Stated task> Any pictures in the records below must be left out when you repeat the lines from the line containing "Build this scene" through the line containing "S.render.resolution_x, S.render.resolution_y = 1024, 768" exactly.

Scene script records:
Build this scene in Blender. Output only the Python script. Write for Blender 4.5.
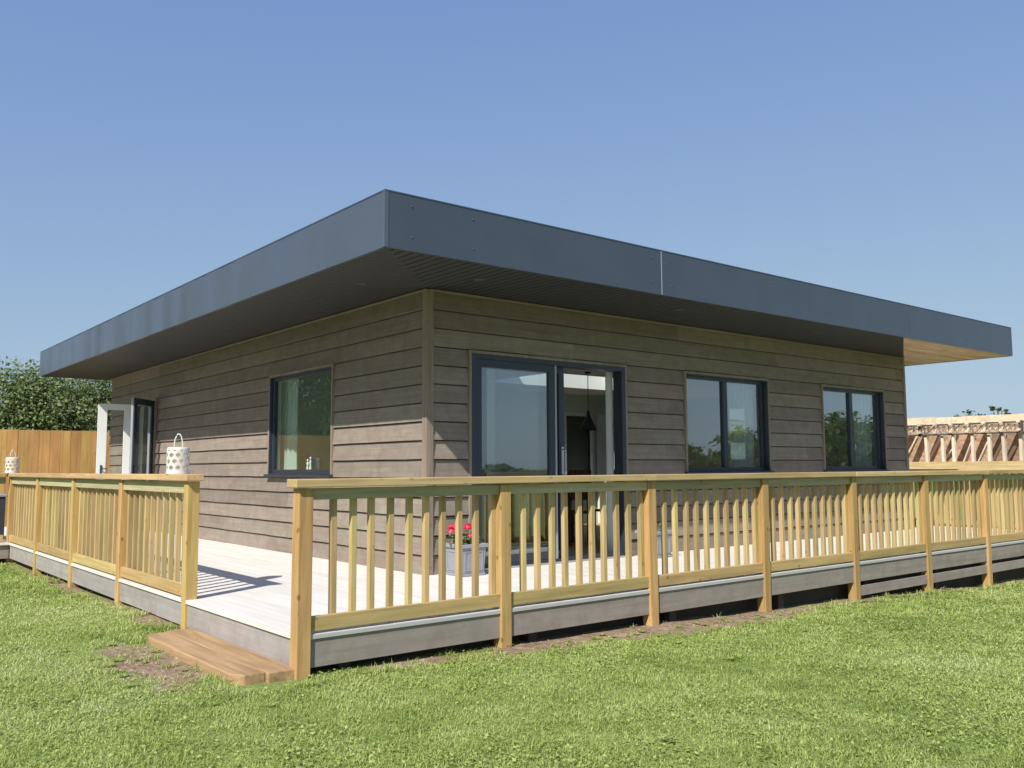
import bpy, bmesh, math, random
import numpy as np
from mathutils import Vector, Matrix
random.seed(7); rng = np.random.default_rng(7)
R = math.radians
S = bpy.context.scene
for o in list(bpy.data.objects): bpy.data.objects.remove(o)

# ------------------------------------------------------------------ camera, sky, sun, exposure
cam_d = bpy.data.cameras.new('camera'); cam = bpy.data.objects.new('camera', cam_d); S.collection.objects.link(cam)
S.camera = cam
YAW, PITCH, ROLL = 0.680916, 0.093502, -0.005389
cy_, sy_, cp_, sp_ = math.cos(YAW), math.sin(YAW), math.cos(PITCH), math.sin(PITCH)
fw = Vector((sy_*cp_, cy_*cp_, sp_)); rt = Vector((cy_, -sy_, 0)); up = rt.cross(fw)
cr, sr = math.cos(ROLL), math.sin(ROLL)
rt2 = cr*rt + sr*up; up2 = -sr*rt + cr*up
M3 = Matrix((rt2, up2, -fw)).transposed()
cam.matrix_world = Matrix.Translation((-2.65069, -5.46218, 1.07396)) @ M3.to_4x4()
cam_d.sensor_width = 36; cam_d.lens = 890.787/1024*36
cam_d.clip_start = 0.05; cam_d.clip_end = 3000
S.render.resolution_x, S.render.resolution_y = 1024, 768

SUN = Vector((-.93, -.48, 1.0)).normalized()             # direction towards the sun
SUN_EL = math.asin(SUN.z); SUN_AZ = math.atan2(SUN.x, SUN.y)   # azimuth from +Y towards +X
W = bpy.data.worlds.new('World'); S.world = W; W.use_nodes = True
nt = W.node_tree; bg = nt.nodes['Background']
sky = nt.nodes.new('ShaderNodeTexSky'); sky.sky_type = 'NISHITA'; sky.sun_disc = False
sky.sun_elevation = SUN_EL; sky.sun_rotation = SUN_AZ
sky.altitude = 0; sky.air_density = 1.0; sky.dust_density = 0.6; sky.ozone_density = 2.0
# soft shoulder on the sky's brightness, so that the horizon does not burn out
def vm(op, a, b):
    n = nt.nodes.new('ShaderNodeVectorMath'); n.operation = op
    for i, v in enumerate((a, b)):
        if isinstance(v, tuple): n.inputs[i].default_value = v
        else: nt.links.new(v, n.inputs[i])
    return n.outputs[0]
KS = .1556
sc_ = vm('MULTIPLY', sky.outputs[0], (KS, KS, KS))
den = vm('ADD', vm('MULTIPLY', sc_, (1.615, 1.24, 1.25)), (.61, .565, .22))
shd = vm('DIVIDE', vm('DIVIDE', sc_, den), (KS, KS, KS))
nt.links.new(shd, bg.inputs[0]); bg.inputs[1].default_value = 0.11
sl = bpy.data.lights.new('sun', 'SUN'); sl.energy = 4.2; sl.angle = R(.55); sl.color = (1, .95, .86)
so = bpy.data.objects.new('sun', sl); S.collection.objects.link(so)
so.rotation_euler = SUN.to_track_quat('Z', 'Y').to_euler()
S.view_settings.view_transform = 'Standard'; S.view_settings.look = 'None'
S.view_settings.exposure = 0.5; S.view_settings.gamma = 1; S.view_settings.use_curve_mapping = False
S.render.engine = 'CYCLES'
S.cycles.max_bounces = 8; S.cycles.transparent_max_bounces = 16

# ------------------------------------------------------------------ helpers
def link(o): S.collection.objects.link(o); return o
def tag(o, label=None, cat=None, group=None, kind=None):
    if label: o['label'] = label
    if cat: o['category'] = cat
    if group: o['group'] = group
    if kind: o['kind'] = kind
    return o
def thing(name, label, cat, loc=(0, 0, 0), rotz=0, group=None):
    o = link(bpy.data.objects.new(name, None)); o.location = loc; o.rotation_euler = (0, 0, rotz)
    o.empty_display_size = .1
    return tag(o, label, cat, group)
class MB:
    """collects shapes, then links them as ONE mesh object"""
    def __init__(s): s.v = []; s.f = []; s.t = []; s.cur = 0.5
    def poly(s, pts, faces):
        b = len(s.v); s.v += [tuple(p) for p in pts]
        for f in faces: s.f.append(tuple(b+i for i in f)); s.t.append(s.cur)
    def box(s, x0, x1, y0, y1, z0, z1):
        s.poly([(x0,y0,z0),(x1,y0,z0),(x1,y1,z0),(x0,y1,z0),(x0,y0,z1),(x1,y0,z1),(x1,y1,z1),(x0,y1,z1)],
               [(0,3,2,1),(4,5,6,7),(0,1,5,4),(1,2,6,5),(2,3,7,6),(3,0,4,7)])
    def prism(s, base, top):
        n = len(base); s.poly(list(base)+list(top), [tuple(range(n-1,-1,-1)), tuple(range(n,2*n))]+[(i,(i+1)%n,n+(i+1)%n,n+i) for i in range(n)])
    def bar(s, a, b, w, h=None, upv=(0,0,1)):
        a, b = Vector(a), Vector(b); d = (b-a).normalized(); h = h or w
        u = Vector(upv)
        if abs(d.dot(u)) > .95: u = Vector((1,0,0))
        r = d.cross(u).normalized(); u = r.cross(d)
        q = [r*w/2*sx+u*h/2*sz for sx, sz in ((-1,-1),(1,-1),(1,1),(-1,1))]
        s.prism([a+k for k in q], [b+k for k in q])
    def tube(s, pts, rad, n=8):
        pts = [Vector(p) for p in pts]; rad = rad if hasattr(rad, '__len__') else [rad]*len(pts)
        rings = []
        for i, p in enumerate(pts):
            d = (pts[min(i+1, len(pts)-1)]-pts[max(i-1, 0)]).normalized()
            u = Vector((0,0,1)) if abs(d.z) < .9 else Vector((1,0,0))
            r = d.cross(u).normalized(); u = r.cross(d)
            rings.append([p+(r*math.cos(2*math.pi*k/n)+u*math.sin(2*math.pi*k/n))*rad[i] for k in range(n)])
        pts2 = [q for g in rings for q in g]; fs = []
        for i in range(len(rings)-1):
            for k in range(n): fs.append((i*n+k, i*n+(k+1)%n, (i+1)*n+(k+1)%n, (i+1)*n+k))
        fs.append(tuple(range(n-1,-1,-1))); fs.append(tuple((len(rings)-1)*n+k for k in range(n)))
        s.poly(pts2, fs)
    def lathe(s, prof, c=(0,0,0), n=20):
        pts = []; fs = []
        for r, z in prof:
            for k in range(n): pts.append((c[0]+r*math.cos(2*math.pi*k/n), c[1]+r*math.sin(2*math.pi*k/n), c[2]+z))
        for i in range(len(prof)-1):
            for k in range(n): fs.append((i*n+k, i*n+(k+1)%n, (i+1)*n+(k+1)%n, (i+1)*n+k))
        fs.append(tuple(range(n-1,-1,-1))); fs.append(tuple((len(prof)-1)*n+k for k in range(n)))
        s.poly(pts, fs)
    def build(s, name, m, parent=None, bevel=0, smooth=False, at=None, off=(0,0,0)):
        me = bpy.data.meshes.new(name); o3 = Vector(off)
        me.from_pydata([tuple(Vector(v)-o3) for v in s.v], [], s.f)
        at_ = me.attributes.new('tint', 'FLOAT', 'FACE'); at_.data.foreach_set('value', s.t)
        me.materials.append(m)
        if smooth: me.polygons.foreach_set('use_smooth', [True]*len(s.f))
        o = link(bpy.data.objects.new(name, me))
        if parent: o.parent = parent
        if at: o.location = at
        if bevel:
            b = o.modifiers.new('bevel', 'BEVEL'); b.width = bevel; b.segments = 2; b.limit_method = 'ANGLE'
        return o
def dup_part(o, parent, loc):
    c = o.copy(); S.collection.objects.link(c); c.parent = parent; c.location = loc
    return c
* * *
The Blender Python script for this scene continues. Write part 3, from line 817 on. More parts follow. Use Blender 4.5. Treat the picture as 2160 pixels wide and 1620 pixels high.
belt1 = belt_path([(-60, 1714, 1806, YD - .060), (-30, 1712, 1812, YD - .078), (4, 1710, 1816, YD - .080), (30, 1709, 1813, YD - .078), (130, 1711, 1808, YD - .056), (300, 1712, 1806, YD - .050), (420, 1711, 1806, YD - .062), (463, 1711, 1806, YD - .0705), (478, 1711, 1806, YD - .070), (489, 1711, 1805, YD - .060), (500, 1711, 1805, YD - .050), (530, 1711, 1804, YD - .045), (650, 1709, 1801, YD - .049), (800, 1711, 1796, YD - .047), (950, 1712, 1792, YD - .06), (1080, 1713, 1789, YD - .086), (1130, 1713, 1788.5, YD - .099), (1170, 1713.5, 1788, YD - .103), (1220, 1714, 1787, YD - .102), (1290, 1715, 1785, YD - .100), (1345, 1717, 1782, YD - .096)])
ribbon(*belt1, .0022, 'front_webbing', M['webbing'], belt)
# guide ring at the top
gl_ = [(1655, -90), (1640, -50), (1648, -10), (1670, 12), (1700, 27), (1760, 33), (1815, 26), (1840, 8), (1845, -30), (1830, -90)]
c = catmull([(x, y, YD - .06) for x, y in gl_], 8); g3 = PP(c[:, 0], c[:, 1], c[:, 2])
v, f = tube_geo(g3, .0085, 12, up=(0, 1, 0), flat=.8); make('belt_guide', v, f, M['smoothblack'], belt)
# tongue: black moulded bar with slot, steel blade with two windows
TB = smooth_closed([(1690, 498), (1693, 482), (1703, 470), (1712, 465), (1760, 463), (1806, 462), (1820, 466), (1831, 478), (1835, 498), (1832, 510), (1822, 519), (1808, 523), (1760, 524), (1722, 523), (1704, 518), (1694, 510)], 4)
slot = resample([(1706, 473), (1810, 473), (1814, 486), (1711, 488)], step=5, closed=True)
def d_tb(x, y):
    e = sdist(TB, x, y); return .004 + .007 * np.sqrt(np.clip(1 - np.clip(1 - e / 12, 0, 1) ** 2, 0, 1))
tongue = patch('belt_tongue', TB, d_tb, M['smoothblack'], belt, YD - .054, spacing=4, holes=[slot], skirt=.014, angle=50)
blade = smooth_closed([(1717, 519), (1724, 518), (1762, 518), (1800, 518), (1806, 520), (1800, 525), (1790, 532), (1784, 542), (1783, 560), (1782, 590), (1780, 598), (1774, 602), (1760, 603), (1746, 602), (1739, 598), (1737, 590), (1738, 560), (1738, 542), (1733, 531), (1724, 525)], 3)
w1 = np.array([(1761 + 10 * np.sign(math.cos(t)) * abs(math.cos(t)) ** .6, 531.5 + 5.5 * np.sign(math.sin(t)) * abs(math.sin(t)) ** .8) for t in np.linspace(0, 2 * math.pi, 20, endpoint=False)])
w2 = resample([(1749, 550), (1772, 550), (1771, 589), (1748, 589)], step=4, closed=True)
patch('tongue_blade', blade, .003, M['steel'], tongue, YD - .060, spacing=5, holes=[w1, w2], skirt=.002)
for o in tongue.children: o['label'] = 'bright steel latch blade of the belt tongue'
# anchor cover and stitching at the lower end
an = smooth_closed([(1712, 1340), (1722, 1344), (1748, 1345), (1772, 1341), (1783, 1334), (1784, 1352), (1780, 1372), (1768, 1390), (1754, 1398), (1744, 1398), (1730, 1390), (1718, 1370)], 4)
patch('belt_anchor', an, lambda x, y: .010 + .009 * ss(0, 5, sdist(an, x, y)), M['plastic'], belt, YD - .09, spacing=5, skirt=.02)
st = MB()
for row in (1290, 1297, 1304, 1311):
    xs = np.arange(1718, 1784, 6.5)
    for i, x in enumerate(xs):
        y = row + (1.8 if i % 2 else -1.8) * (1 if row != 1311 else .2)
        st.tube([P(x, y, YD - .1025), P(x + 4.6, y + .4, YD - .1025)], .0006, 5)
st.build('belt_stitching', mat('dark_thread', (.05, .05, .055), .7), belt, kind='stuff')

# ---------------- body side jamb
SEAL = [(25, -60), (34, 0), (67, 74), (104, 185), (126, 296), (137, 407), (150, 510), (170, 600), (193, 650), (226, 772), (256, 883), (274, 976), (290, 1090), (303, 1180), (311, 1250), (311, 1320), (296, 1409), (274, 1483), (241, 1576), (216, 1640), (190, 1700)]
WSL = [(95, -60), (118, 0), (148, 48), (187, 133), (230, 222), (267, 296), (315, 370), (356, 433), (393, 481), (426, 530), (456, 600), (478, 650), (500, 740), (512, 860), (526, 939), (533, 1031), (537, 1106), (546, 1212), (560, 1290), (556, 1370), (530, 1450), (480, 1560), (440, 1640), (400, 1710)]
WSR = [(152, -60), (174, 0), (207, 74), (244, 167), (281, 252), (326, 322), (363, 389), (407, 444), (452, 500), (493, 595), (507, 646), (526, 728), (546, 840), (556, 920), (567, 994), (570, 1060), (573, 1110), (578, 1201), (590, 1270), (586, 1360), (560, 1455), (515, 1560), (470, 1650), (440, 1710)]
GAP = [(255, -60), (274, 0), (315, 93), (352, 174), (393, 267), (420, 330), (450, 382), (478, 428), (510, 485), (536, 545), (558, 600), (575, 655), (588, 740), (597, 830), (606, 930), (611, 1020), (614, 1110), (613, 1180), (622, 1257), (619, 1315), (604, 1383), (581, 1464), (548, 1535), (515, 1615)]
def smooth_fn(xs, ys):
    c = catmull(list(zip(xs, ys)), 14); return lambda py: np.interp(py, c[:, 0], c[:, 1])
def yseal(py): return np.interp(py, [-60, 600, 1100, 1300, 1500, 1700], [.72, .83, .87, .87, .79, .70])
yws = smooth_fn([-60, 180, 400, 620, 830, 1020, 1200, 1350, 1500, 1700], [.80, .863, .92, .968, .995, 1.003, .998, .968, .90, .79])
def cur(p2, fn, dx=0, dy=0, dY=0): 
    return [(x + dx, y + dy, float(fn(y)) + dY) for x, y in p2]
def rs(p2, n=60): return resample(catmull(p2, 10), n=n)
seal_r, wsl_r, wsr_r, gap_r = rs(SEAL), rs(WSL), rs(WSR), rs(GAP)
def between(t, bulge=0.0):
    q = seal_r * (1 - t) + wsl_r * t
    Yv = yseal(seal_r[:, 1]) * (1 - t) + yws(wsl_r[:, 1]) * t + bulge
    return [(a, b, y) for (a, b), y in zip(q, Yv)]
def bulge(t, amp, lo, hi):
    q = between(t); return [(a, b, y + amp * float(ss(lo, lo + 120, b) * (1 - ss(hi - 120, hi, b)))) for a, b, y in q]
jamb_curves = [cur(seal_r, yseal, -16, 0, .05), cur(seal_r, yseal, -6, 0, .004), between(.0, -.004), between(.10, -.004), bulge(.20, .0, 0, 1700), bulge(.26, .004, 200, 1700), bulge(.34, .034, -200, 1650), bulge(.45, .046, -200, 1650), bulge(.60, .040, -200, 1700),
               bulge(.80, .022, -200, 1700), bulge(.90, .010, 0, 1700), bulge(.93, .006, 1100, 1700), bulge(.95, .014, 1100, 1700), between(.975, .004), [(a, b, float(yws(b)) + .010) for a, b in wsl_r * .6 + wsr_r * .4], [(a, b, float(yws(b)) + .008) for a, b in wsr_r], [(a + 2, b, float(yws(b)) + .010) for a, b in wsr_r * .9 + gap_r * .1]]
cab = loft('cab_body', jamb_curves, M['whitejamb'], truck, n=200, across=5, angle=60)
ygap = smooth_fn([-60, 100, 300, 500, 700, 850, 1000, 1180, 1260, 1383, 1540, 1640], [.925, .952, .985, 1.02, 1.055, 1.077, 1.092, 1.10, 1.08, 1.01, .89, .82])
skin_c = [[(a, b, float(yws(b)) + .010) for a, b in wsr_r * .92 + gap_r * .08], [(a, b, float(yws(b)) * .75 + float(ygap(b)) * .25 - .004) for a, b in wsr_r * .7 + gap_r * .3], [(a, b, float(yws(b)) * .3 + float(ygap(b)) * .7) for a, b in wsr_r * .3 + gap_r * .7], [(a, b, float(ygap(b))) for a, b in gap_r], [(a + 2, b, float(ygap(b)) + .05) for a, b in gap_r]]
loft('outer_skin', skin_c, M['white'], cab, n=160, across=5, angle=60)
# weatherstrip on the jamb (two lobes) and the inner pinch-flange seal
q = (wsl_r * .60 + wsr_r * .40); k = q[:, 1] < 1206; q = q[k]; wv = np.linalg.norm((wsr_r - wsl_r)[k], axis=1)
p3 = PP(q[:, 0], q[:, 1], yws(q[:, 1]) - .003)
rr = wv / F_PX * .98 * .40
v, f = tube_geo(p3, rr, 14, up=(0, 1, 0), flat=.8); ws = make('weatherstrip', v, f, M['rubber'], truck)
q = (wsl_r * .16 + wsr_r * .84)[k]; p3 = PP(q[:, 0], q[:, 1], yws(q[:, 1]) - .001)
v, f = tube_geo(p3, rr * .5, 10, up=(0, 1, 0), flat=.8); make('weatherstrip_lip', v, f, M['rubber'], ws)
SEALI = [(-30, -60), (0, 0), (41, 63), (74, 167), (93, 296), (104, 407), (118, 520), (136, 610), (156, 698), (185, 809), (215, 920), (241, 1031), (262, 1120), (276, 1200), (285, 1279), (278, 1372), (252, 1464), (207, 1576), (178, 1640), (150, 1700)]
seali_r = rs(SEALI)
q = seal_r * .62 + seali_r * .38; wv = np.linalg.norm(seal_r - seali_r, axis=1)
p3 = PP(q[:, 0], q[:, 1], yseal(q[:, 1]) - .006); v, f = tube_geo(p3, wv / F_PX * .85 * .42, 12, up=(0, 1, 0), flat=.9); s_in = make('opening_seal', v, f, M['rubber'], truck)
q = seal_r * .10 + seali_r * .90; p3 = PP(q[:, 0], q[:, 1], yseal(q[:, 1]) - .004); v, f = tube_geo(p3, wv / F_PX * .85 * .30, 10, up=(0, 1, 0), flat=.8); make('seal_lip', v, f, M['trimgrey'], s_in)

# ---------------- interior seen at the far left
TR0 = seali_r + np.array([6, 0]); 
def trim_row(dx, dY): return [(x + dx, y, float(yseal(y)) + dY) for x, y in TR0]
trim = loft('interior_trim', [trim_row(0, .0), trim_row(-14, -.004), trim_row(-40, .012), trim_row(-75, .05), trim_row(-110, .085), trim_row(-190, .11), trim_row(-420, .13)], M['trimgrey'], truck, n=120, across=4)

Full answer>
Build this scene in Blender. Output only the Python script. Write for Blender 4.5.
import bpy, bmesh, math, random
import numpy as np
from mathutils import Vector, Matrix
random.seed(7); rng = np.random.default_rng(7)
R = math.radians
S = bpy.context.scene
for o in list(bpy.data.objects): bpy.data.objects.remove(o)

# ------------------------------------------------------------------ camera, sky, sun, exposure
cam_d = bpy.data.cameras.new('camera'); cam = bpy.data.objects.new('camera', cam_d); S.collection.objects.link(cam)
S.camera = cam
YAW, PITCH, ROLL = 0.680916, 0.093502, -0.005389
cy_, sy_, cp_, sp_ = math.cos(YAW), math.sin(YAW), math.cos(PITCH), math.sin(PITCH)
fw = Vector((sy_*cp_, cy_*cp_, sp_)); rt = Vector((cy_, -sy_, 0)); up = rt.cross(fw)
cr, sr = math.cos(ROLL), math.sin(ROLL)
rt2 = cr*rt + sr*up; up2 = -sr*rt + cr*up
M3 = Matrix((rt2, up2, -fw)).transposed()
cam.matrix_world = Matrix.Translation((-2.65069, -5.46218, 1.07396)) @ M3.to_4x4()
cam_d.sensor_width = 36; cam_d.lens = 890.787/1024*36
cam_d.clip_start = 0.05; cam_d.clip_end = 3000
S.render.resolution_x, S.render.resolution_y = 1024, 768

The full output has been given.